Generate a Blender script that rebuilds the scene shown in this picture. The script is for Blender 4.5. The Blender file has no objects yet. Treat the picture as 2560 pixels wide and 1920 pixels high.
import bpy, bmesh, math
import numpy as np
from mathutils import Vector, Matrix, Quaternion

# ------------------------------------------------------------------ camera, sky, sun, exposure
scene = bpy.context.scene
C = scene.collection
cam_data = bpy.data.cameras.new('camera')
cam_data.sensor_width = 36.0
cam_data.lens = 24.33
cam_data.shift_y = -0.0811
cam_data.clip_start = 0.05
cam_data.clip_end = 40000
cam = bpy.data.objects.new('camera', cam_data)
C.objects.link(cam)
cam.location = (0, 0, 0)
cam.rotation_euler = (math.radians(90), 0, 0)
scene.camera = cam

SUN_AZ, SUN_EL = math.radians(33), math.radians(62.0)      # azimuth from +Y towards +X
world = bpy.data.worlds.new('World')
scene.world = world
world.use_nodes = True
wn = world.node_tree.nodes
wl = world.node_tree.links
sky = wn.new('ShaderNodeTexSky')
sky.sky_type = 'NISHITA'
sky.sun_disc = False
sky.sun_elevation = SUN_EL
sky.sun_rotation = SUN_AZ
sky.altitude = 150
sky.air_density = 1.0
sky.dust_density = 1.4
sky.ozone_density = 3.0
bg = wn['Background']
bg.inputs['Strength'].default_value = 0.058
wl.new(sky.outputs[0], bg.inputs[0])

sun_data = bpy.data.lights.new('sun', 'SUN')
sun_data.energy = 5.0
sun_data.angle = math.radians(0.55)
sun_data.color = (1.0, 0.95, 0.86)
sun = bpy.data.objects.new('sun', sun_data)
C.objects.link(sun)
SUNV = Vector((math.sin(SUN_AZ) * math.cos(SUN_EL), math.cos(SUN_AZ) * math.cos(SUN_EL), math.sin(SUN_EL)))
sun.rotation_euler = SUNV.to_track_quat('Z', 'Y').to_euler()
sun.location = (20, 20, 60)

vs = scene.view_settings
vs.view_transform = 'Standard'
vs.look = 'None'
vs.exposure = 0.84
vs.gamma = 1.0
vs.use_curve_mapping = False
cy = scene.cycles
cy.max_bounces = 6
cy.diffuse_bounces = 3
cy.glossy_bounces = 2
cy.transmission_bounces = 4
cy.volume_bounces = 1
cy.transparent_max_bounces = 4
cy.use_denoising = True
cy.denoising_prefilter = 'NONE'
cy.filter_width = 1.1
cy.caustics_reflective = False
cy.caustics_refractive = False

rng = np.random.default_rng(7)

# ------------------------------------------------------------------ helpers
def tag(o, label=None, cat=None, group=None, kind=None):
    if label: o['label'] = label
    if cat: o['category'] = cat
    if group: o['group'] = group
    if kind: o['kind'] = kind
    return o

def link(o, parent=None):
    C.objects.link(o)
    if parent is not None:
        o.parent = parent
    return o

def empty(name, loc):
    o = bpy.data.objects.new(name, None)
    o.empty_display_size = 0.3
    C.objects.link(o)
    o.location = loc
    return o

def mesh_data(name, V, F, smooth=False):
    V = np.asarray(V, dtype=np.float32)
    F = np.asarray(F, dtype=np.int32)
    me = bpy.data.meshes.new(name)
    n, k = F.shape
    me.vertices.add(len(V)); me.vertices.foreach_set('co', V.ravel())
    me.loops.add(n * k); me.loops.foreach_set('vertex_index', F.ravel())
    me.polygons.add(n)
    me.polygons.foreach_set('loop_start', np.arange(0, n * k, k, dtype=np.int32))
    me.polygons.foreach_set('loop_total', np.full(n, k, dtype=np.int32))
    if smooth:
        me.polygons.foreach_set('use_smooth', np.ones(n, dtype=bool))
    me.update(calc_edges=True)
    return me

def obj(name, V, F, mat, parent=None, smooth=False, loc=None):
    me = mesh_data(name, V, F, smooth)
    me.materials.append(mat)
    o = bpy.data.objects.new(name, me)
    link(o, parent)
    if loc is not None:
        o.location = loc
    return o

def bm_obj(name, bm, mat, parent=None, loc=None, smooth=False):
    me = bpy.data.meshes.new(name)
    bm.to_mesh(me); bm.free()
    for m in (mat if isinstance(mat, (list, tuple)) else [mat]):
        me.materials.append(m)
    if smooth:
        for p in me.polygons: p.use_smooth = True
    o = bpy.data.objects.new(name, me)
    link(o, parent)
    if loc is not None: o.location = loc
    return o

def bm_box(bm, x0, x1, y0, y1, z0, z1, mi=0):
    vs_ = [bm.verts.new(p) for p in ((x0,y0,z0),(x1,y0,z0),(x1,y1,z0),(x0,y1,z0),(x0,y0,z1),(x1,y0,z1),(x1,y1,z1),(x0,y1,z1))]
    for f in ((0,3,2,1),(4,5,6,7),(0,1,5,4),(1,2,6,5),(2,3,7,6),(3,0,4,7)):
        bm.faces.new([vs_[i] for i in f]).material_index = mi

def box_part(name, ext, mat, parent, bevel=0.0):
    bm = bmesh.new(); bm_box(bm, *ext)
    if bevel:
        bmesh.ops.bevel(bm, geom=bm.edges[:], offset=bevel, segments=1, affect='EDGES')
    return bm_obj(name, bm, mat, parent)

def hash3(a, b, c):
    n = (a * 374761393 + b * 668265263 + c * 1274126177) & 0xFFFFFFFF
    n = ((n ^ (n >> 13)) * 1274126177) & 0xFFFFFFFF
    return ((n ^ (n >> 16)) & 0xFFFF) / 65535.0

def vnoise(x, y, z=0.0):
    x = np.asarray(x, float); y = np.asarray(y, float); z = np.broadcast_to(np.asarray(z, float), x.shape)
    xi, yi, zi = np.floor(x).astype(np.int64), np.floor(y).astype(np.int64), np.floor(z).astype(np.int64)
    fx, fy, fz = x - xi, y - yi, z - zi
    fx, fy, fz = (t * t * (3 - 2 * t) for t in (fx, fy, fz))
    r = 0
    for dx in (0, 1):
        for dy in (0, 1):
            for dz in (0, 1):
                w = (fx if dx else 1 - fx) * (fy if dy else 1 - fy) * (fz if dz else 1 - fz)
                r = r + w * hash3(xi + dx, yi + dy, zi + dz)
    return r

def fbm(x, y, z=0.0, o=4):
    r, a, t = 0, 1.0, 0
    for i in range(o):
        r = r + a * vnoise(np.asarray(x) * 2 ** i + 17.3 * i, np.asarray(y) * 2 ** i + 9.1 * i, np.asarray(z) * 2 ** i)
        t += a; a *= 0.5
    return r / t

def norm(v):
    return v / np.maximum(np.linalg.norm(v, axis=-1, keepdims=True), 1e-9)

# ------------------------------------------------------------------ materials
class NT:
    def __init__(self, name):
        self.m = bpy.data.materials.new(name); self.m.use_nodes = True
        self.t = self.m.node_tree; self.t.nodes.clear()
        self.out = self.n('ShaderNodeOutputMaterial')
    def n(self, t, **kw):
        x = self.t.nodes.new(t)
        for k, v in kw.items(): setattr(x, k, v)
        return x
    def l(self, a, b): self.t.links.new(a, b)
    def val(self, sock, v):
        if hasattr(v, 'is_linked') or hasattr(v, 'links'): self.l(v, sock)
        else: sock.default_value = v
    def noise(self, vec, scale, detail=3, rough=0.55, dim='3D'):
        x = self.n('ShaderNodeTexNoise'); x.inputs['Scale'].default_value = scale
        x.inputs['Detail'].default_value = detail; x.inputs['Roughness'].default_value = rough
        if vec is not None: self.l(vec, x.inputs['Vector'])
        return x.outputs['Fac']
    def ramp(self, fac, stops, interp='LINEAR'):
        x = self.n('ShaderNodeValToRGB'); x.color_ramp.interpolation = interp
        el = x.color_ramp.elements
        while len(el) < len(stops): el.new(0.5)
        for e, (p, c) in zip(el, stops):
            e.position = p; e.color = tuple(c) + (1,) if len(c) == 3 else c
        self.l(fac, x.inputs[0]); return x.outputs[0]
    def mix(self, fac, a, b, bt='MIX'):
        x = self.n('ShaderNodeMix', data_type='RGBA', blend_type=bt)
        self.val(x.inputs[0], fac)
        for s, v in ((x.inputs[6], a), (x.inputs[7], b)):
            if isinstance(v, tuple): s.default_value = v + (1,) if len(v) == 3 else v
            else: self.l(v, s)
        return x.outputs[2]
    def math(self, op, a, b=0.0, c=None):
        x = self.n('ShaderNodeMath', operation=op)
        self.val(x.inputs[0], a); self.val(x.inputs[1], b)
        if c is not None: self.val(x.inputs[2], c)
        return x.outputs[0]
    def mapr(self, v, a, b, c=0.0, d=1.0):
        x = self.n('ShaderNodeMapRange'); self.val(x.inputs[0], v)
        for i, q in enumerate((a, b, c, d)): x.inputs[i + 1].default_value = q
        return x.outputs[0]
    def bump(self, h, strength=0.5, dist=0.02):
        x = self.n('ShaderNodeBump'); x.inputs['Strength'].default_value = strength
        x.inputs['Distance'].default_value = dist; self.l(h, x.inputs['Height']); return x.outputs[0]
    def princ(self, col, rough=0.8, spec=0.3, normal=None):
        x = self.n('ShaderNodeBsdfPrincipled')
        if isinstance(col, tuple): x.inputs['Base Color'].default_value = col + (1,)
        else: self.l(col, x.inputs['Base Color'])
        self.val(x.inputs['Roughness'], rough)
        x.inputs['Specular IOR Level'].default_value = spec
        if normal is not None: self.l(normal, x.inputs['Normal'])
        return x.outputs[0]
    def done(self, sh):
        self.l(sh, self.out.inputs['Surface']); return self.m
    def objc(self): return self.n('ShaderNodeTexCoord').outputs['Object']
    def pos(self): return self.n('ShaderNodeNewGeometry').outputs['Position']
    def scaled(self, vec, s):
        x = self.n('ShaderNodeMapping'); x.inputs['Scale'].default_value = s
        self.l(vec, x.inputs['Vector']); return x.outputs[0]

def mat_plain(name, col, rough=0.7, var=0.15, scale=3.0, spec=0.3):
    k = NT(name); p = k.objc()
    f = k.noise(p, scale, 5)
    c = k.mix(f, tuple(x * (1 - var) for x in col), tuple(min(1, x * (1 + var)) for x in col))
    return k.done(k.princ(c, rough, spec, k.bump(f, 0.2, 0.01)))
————
Reproduce, please, the lines of the material from its first line down to the line containing "from mathutils import", keeping both ends and nothing beyond them.

→ TASK ANSWER:
Generate a Blender script that rebuilds the scene shown in this picture. The script is for Blender 4.5. The Blender file has no objects yet. Treat the picture as 2560 pixels wide and 1920 pixels high.
import bpy, bmesh, math
import numpy as np
from mathutils import Vector, Matrix, Quaternion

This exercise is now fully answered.